Danielle Chinellato, tributarista da Innocenti Advogados, destacou que a aceitação da tese pode desvirtuar o conceito constitucional de receita.
“Legitimará um aumento artificial da base de cálculo, com efeito cascata: tributo sobre tributo, encarecendo operações e corroendo margens de lucro. Para o fisco, significaria a manutenção de arrecadação prevista para os próximos anos”, avaliou.
Relação com a “Tese do Século”
Na análise de Chinellato, embora a ADC 98 não questione diretamente a decisão do STF no Tema 69, a lógica adotada pela União guarda semelhança com a tentativa de ampliar o conceito de faturamento.
“Sobre a chamada ‘Tese do Século’, o julgamento da ADC não deve gerar uma preocupação imediata, já que não questiona formalmente o que foi decidido no Tema 69”, ponderou.
No entanto, ela alerta para os riscos de retrocesso. “Contudo, sua lógica parte da mesma matriz: tentar enquadrar como faturamento valores que não compõem o caixa da empresa.

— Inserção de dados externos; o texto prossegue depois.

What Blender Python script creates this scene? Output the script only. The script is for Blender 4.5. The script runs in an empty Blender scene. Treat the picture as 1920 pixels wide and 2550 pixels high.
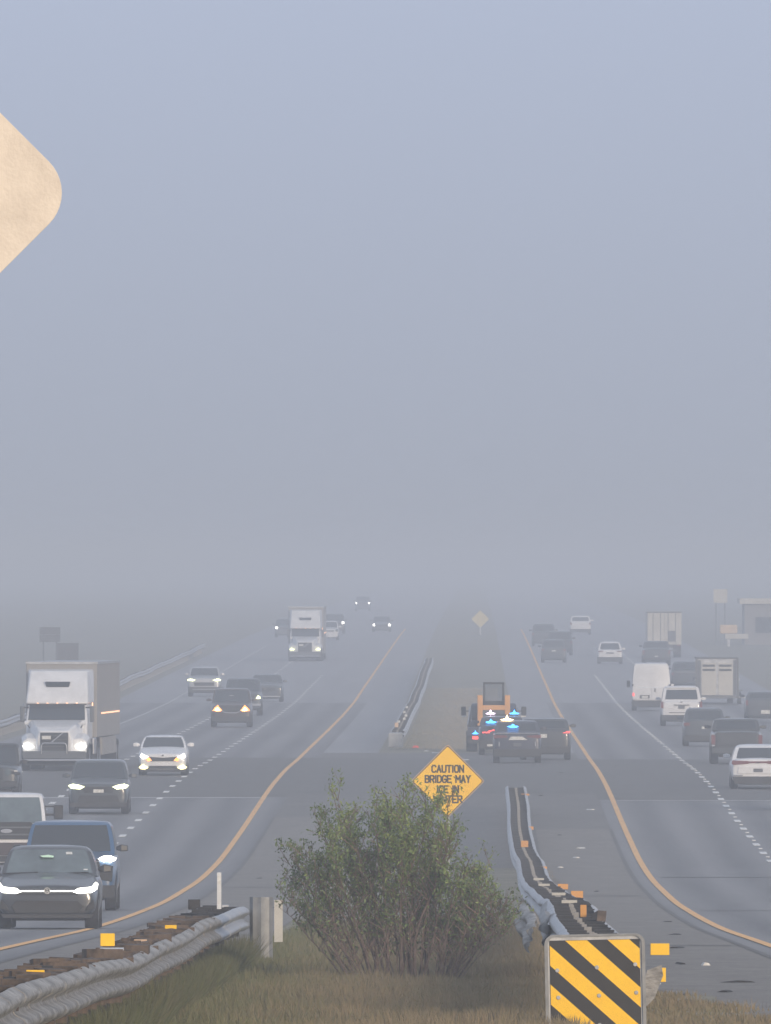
import bpy, math, random
import numpy as np
from mathutils import Vector, Euler, Matrix

random.seed(7)
rng = np.random.default_rng(7)
S = bpy.context.scene
C = S.collection

# ------------------------------------------------------------------ camera, world, sun, exposure
CAM_Z = 8.0
cam = bpy.data.cameras.new('camera')
cam.sensor_fit = 'HORIZONTAL'; cam.sensor_width = 36.0
cam.lens = 36.0 * 45000 / 1920
cam.clip_start = 0.5; cam.clip_end = 30000
camo = bpy.data.objects.new('camera', cam); C.objects.link(camo)
camo.location = (0, 0, CAM_Z)
camo.rotation_euler = (math.radians(90 + math.degrees(math.atan(125 / 45000))), 0,
                       math.radians(math.degrees(math.atan(225 / 45000))))
S.camera = camo

SUN_EL, SUN_AZ = 9.0, 155.0            # degrees; azimuth clockwise from +Y (behind the camera, to its right)
world = bpy.data.worlds.new('World'); S.world = world; world.use_nodes = True
wn = world.node_tree.nodes; wl = world.node_tree.links
wn.clear()
w_out = wn.new('ShaderNodeOutputWorld'); w_bg = wn.new('ShaderNodeBackground')
w_bg.inputs['Strength'].default_value = 0.1
sky = wn.new('ShaderNodeTexSky'); sky.sky_type = 'NISHITA'; sky.sun_disc = False
sky.sun_elevation = math.radians(SUN_EL); sky.sun_rotation = math.radians(SUN_AZ)
sky.air_density = 1.0; sky.dust_density = 2.0; sky.ozone_density = 1.5
tc = wn.new('ShaderNodeTexCoord'); sx = wn.new('ShaderNodeSeparateXYZ')
ramp = wn.new('ShaderNodeValToRGB')
# fog bank above the haze layer: same in every direction, only its brightness changes with height
cr = ramp.color_ramp
cr.elements[0].position = 0.0; cr.elements[0].color = (0.410, 0.446, 0.535, 1)
cr.elements[1].position = 1.0; cr.elements[1].color = (0.66, 0.71, 0.82, 1)
e = cr.elements.new(0.035); e.color = (0.485, 0.553, 0.725, 1)
e = cr.elements.new(0.30); e.color = (0.56, 0.615, 0.74, 1)
mul = wn.new('ShaderNodeMixRGB'); mul.blend_type = 'MULTIPLY'; mul.inputs['Fac'].default_value = 1
mul.inputs['Color2'].default_value = (10, 10, 10, 1)
mixw = wn.new('ShaderNodeMixRGB'); mixw.inputs['Fac'].default_value = 0.10
wl.new(tc.outputs['Generated'], sx.inputs[0]); wl.new(sx.outputs['Z'], ramp.inputs['Fac'])
wl.new(ramp.outputs['Color'], mul.inputs['Color1'])
wl.new(mul.outputs['Color'], mixw.inputs['Color1']); wl.new(sky.outputs['Color'], mixw.inputs['Color2'])
wl.new(mixw.outputs['Color'], w_bg.inputs['Color']); wl.new(w_bg.outputs['Background'], w_out.inputs['Surface'])

sun = bpy.data.lights.new('sun', 'SUN'); sun.energy = 2.7; sun.angle = math.radians(10)
sun.color = (1.0, 0.80, 0.58)
suno = bpy.data.objects.new('sun', sun); C.objects.link(suno)
az, el = math.radians(SUN_AZ), math.radians(SUN_EL)
sd = Vector((math.sin(az) * math.cos(el), math.cos(az) * math.cos(el), math.sin(el)))
suno.rotation_euler = sd.to_track_quat('Z', 'Y').to_euler()
suno.location = (30, -40, 60)

S.view_settings.view_transform = 'Standard'; S.view_settings.look = 'None'
S.view_settings.exposure = 0.0; S.view_settings.gamma = 1.0
S.view_settings.use_curve_mapping = False
S.render.engine = 'CYCLES'
S.cycles.use_denoising = True
S.cycles.max_bounces = 6; S.cycles.diffuse_bounces = 2; S.cycles.glossy_bounces = 3
S.cycles.volume_bounces = 2; S.cycles.transparent_max_bounces = 8
S.cycles.sample_clamp_indirect = 4

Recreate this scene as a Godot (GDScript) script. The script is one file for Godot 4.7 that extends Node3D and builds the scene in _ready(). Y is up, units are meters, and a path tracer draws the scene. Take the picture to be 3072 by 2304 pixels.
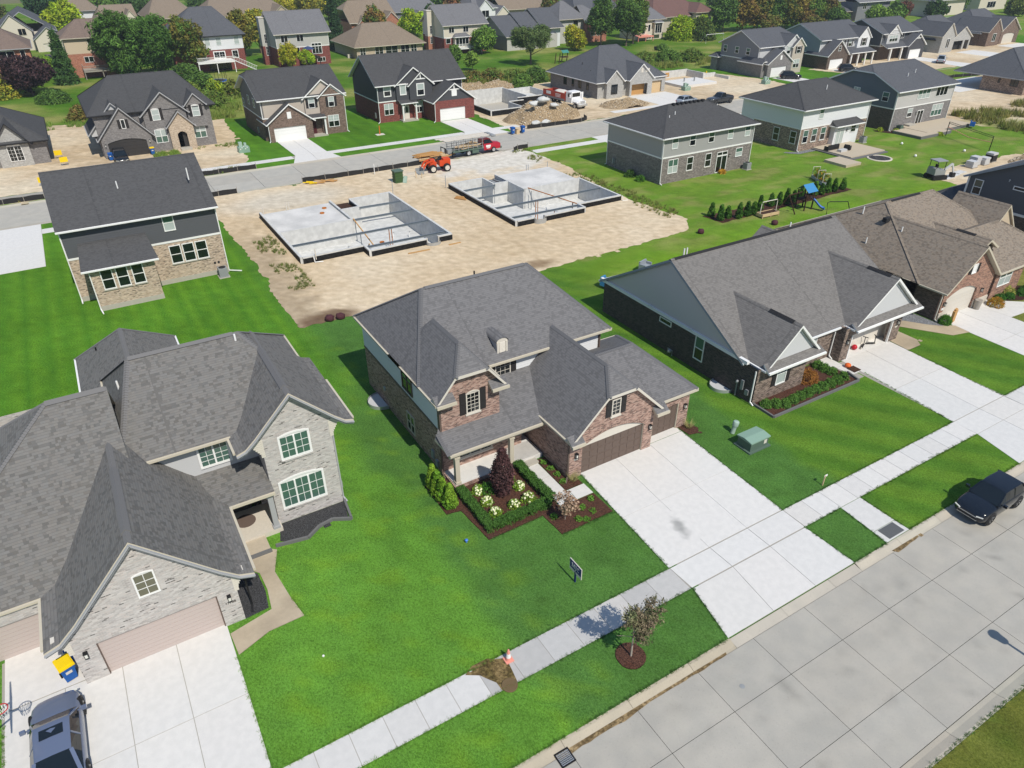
extends Node3D

func _ready():
	# camera, sky, sun, exposure
	var cam := Camera3D.new()
	cam.name = "camera"
	cam.fov = 56.87
	cam.far = 2500.0
	cam.near = 0.5
	add_child(cam)
	cam.position = V(0,28,0)
	cam.rotation_degrees = V(-32.42,-30.99,-0.2)
	cam.current = true
	var env := Environment.new()
	env.background_mode = Environment.BG_SKY
	env.tonemap_mode = Environment.TONE_MAPPER_LINEAR
	env.tonemap_exposure = 1.06
	env.sdfgi_enabled = true
	env.ssao_enabled = true
	env.ssil_enabled = true
	var sky := Sky.new()
	var sm := ProceduralSkyMaterial.new()
	sm.sky_top_color = Color(0.42,0.535,0.70)
	sm.sky_horizon_color = Color(0.80,0.82,0.83)
	sm.sky_curve = 0.12
	sm.ground_bottom_color = Color(0.25,0.27,0.22)
	sm.ground_horizon_color = Color(0.62,0.68,0.72)
	sm.sky_energy_multiplier = 1.0
	sky.sky_material = sm
	env.sky = sky
	env.fog_enabled = true
	env.fog_density = 0.00022
	env.fog_light_color = Color(0.82,0.87,0.92)
	var we := WorldEnvironment.new()
	we.name = "world_environment"
	we.environment = env
	add_child(we)
	var sun := DirectionalLight3D.new()
	sun.name = "sun"
	sun.light_energy = 1.3
	sun.light_color = Color(1.0,0.975,0.93)
	sun.light_angular_distance = 0.5
	sun.shadow_enabled = true
	add_child(sun)
	sun.look_at_from_position(Vector3.ZERO, V(-0.03,-sin(deg_to_rad(50.0)),-cos(deg_to_rad(50.0))),Vector3.UP)
	nz.seed = 11
	nz.frequency = 0.01
	nz.fractal_octaves = 3
	materials()
	setting()
	front_houses()
	middle_houses()
	far_houses()
	back_houses()
	building_sites()
	gardens()
	fringe()
	trees()
	vehicles()
	small_things()

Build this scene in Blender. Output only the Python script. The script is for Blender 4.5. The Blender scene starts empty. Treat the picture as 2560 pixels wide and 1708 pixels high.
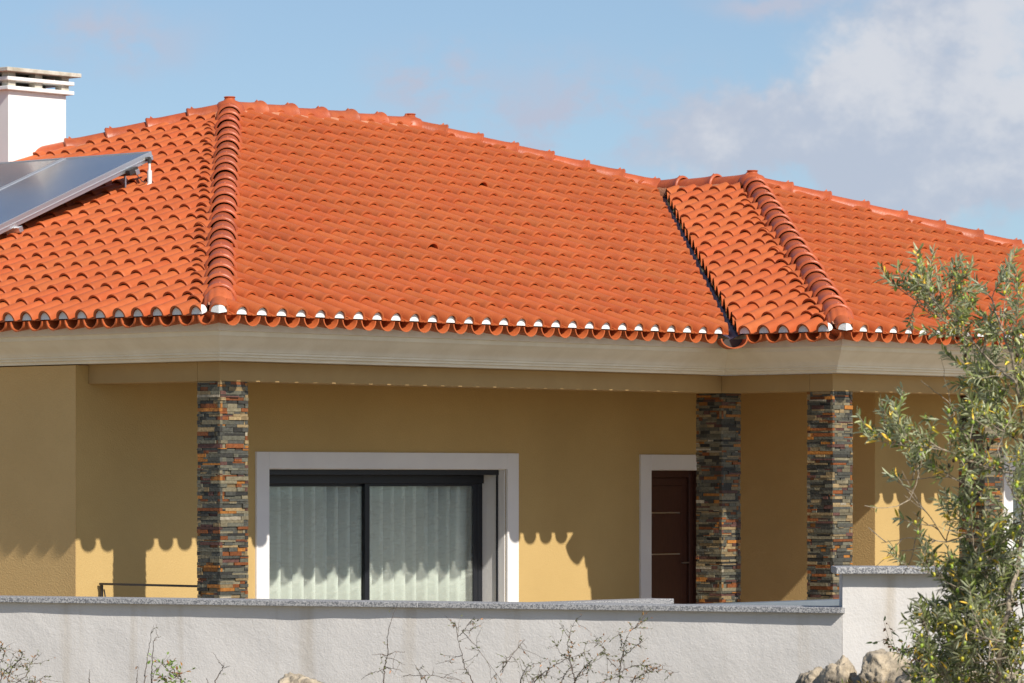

Se o STF julgar favoravelmente essa ADC, abre-se margem para rediscussão do conceito constitucional de faturamento decidido pelo STF no Tema 69, reabrindo uma divergência já pacificada”, disse.
Impacto setorial caso a União vença
De acordo com Chinellato, todos os segmentos da economia poderiam ser afetados em caso de decisão favorável à União.
“O setor de serviços sofreria fortemente pela inclusão do ISS, que é sua principal despesa tributária. A indústria, o comércio e o agronegócio seriam prejudicados pela tributação de créditos presumidos – instrumentos centrais de incentivo e competitividade”, afirmou.
A especialista reforça que a medida poderia representar não apenas aumento de carga tributária, mas também perda de previsibilidade para as empresas.
A ADC 98 reacende o debate sobre a amplitude do conceito constitucional de receita e sua aplicação nas contribuições ao PIS e à Cofins. O resultado do julgamento no STF terá impacto direto não apenas sobre a arrecadação federal, mas também sobre a segurança jurídica e a previsibilidade tributária das empresas brasileiras.
Especialistas apontam que, embora o caso não questione formalmente o Tema 69, a decisão poderá influenciar a interpretação de teses tributárias semelhantes, com efeitos de grande alcance para os setores de serviços, indústria, comércio e agronegócio.
O desfecho da ação será decisivo para definir os rumos das disputas em torno das bases de cálculo das contribuições sociais e a forma como a Constituição será interpretada no que se refere ao conceito de receita.